Yukon Railroad
White Pass & Yukon Railroad

After gold was discovered near Dawson City in Canada’s Yukon Territory in 1896, the Alaska communities of Skagway and Dyea became the jumping off point between the ice-free port at Skagway and the Klondike gold country to the north for more than 40,000 gold-rush prospectors. There were two routes to the Yukon River and the promise of gold: the steep “Golden Stairs” of the 33-mile Chilkoot Trail, or the 40-mile long, but less steep, White Pass trail. Two men with the idea of building a railroad along the White Pass route, Sir Thomas Tancrede and Michael J. Heney, met by chance in Skagway and the White Pass & Yukon Railroad Company was organized in April of 1898.

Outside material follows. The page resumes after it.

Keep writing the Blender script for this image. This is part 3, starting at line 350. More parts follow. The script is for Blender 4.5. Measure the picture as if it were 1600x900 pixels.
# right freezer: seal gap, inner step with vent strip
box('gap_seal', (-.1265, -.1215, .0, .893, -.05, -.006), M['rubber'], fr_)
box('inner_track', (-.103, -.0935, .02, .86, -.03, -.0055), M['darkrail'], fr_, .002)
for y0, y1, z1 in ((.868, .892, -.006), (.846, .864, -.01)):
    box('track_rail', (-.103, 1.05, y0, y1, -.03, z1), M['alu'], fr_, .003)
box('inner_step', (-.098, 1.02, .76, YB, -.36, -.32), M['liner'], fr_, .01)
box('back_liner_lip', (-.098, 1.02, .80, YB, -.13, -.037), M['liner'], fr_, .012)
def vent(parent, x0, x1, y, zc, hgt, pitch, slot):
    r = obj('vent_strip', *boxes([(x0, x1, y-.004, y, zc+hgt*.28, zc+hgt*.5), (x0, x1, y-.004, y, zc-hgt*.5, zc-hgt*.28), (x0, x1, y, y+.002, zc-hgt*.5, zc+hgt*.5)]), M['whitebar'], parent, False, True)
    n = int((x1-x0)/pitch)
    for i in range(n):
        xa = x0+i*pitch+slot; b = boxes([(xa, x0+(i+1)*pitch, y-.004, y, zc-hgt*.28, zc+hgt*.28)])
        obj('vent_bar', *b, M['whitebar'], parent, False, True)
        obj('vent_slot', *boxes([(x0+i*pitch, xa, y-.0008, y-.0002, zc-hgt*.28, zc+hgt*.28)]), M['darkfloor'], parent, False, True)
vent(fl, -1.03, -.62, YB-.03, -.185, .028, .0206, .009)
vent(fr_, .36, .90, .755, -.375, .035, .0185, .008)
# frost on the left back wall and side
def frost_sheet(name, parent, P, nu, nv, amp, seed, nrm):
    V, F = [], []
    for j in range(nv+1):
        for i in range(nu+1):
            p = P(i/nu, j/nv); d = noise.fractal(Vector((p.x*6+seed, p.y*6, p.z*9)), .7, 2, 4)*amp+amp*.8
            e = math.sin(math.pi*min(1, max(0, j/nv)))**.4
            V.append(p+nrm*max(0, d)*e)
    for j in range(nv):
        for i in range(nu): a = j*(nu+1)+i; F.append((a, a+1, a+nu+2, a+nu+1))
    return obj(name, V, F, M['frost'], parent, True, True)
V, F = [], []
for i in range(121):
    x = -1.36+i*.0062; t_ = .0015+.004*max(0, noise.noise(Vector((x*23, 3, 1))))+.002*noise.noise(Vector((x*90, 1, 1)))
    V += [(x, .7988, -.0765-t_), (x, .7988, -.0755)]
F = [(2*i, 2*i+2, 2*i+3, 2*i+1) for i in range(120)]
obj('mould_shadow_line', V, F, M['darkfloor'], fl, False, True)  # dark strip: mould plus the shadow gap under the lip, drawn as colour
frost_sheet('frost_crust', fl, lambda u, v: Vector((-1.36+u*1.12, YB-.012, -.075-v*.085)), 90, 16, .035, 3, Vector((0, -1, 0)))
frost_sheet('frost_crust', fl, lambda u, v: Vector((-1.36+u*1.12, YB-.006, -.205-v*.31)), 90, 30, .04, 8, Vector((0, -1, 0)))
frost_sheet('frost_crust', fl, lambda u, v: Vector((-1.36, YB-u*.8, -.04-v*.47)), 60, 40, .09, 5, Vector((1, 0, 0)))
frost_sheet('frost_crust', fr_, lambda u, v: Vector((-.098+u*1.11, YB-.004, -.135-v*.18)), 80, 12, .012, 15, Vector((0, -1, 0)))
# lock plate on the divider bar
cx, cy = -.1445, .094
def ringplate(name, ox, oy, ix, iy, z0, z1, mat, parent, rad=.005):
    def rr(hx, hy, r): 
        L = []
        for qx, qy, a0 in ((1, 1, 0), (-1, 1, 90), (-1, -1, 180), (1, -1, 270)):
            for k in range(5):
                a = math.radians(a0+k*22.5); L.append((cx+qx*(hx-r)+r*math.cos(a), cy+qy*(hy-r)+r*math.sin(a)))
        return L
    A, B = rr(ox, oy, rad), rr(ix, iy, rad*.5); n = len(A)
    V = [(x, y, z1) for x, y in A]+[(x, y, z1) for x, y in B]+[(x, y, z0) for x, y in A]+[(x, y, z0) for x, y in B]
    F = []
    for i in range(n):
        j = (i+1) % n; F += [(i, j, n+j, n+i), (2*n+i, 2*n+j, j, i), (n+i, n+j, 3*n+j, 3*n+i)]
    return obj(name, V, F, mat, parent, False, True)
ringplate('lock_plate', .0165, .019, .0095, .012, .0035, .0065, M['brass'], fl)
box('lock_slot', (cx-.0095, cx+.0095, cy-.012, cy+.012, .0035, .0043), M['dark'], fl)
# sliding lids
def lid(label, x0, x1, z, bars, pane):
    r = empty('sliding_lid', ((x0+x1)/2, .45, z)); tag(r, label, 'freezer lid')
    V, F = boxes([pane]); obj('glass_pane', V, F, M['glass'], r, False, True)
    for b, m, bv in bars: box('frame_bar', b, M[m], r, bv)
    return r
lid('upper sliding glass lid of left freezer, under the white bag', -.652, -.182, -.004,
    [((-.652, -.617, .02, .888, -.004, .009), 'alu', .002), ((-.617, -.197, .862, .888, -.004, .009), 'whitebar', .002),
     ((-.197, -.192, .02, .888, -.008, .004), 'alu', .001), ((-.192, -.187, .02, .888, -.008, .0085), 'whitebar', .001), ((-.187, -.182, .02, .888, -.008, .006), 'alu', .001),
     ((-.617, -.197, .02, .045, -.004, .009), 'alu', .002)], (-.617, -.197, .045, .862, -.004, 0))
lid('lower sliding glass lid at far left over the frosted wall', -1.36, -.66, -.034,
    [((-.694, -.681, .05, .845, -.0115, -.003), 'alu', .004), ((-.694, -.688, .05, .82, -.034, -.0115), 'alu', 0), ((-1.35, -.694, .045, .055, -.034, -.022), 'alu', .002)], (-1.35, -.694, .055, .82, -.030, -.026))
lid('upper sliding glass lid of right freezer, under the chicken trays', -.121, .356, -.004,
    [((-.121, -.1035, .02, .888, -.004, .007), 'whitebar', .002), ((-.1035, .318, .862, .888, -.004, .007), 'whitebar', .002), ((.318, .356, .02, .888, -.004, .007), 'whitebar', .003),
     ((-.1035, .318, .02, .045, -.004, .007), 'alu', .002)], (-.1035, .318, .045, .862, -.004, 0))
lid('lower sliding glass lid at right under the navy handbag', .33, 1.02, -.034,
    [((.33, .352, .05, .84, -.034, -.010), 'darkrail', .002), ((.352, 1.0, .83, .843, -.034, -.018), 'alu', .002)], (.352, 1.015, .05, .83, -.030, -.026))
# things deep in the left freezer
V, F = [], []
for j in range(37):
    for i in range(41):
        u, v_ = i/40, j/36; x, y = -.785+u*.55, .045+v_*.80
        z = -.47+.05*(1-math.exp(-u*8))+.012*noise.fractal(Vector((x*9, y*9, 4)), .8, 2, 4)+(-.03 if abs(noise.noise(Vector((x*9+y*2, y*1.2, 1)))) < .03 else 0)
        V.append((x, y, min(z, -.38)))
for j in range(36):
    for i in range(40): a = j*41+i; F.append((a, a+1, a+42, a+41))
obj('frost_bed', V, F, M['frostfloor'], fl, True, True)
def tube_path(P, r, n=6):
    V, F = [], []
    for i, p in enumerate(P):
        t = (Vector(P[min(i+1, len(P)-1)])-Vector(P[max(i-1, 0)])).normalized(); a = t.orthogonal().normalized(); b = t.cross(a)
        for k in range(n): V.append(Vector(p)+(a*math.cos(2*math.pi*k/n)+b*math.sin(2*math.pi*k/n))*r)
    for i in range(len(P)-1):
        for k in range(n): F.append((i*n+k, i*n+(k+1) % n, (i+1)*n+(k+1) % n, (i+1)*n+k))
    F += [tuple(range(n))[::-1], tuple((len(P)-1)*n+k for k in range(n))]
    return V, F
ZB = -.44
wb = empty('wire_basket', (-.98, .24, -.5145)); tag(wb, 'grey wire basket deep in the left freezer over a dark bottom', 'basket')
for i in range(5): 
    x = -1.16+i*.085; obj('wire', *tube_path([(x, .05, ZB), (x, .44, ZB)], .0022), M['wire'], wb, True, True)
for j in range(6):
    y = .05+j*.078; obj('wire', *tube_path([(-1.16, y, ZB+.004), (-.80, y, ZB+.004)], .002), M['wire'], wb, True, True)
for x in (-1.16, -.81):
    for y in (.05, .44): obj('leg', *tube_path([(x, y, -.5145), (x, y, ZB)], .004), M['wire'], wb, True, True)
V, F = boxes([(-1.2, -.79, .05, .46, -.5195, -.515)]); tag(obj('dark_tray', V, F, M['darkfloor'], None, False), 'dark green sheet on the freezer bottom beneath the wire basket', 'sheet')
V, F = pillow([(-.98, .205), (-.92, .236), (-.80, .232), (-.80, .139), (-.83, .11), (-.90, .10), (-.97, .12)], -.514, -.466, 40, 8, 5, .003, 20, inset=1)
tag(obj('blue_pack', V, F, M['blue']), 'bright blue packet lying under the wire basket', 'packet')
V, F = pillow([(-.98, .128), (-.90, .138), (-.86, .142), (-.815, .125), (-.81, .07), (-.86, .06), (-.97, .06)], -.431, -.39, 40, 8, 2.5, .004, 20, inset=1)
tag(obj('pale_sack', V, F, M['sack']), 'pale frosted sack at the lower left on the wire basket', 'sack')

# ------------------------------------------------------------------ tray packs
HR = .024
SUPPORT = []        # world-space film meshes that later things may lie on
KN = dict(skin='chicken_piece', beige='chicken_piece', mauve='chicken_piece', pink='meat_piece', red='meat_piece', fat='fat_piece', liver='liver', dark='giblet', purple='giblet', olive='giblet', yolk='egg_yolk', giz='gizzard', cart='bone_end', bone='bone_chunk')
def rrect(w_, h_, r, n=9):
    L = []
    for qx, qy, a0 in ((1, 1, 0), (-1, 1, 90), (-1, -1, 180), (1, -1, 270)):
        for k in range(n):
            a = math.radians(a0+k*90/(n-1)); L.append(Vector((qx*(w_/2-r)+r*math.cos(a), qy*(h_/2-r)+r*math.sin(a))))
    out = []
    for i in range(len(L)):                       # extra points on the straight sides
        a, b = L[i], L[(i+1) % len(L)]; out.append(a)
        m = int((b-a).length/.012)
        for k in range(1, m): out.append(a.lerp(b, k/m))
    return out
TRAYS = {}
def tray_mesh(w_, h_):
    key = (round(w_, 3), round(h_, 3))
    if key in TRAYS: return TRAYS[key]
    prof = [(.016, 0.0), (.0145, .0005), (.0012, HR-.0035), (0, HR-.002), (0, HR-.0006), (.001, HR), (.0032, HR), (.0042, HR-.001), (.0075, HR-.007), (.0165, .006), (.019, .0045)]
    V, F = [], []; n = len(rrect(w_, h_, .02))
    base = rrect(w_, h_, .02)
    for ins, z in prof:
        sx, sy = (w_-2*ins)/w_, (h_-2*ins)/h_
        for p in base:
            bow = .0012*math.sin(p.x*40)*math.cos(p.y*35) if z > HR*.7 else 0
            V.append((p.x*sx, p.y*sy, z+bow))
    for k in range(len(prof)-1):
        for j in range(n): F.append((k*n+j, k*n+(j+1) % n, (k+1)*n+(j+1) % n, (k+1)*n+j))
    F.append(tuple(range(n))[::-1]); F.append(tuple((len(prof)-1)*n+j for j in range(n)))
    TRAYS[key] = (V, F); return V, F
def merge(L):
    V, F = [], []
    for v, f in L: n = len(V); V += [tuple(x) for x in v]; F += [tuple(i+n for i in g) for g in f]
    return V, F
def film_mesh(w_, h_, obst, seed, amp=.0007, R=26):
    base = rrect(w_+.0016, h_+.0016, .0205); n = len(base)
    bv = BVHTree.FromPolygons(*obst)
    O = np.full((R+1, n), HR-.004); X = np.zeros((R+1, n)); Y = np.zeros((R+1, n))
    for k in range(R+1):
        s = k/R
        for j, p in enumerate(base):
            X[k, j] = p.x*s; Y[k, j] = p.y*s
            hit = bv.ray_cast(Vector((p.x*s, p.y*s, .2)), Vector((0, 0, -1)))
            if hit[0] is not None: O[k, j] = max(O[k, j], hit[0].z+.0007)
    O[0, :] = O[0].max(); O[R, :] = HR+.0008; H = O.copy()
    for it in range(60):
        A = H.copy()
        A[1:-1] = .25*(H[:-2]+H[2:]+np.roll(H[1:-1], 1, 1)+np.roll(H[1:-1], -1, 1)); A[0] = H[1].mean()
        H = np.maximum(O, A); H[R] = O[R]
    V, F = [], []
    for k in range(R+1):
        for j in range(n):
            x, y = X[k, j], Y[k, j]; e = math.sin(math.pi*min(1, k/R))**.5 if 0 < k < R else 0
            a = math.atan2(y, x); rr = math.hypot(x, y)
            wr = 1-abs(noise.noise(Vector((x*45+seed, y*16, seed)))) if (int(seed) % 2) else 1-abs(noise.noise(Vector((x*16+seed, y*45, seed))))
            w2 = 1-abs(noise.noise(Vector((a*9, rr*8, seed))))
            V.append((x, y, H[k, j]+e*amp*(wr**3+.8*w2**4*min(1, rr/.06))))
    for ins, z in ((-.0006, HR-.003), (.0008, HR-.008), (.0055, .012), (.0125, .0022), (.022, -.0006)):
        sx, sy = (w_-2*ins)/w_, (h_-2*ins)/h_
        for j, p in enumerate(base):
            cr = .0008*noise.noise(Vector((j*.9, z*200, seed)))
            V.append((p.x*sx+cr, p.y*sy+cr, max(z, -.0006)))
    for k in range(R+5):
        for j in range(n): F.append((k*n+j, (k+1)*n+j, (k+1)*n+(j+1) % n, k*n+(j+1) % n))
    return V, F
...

While Tancrede represented investors in London and was somewhat skeptical about building a railroad over the Coastal Mountains, Heney was an experienced railroad contractor and bragged, “Give me enough dynamite and snoose and I’ll build a railroad to Hell.”

The White Pass & Yukon Route starts at sea level in Skagway and reaches nearly 3,000 feet. The route’s tight turns called for narrow-gauge track and the finished line features rails just three feet apart on a 10-foot wide roadbed with steep grades of almost 3.9 percent. When the railroad’s first engine went into service after the first four miles of track were completed, it was the northernmost railroad in the Western Hemisphere. The route includes tunnels blasted through rock, teeth-clenching bridges and 16-degree turns. The “Railway Built of Gold” was completed July 29, 1900 at a cost of $10 million – around $275 million in today’s dollars. It employed 35,000 men and 450 tons of dynamite.

Nearly a century after it was originally constructed, the White Pass & Yukon Route Railroad was reopened in 1988 as a seasonal tourism rail line. A steam-powered, rotary snow-plow originally purchased by the railroad in 1898 is used to clear the line in early spring. The route still starts in Skagway, a town of around 800 people located the Inside Passage. The Inside Passage is a major marine route in Southeast Alaska and cruise ship traffic has helped make Skagway one of the most visited ports along the route.

The Skagway Street Car Company parked  in front of the Arctic Brotherhood Building

Skagway was also home to one the most notorious characters in Alaska history, Jefferson Randolph "Soapy" Smith. A hustler and con man, Smith was known as the “uncrowned king of Skagway.” He was shot dead in a gunfight, just four days after acting as grand marshal in Skagway’s first Fourth of July parade sharing a stage with Alaska’s territorial governor.

Skagway is also accessible from the Alaska Highway to the north, and is just a 108-mile drive or bus ride from Whitehorse, the capital of Canada’s Yukon. Skagway is a port of call for Alaska Marine Highway ferries and a smaller commercial ferry that provides a connection to nearby Haines. Scheduled air taxi service is available from Juneau, Haines and Gustavus.

Cruise ship passengers can book an excursion on the White Pass & Yukon Route Railroad as a shore excursion. Booking is also available online or by phone for independent travelers.

The White Pass Summit Excursion is a round-trip from Skagway to the 2,865-foot summit of the White Pass. It passes through two tunnels and over trestles and waterfalls. The Yukon Adventure takes passengers 67.5 miles over White Pass and into Carcross, Yukon, with a stop and lunch layover at the historic Bennett Eating House in Lake Bennett. Travelers can hop on one of the railroad’s steam locomotives, Engine No. 73 or Engine No. 69, to Fraser Meadows. Hikers can also use the train to access the Chilkoot Trail and the Denver or Laughton Glacier trailheads.